Vet checkups need to be done more frequently, at least twice a year to check for any growing lumps or complications. You’ll also need to spend more money on vitamins and supplements to ensure that your dog is staying healthy throughout the years.

Orthopedic dog beds like Furhaven’s help ease arthritis and provide support for the joints
Photo from Amazon

It’d also be wise to invest in orthopedic dog beds (especially for bigger, older dogs whose joints often have trouble supporting their weight) and non-slip mats to place around the house. These ensure that your dog is comfortable and living in a safe environment where they can’t fall or slip easily.

They’ll be relatively easier to handle

They say old dogs can’t learn new tricks. We say it doesn’t matter.

Chances are, by this age, your dog has learned all he needs to know i.e. what time to eat, where to poop, who to snuggle up to for extra treats.

Older dogs sleep for around 16-18 hours a day; don’t worry, that’s normal
Photo from Pawtracks

Add this to the fact that old dogs are generally less energetic and more interested in napping all day, and you’ve got the perfect situation.

You’ll find that older dogs have a better temperament, as they’ve experienced more of life and have less to get surprised about. They are also more trained, calmer, and less jumpy, a great match for children.

They will give you just as much love

Years of staying by your side has made your pet love you more than you could imagine.

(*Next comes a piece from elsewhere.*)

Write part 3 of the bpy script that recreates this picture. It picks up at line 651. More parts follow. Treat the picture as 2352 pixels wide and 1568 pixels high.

Long days playing in the yard, warm afternoon naps, and exciting car rides out of town are all things your old dog knows and appreciates. And while they can no longer jump like they used to, our dogs are sure to be happy with what they’ve received.

Photo from BeChewy

So with that, we’ve concluded that the most we can do for our senior furbabies is love them until the end. All they want is to spend their remaining time with us, and we should be more than happy to give that to them.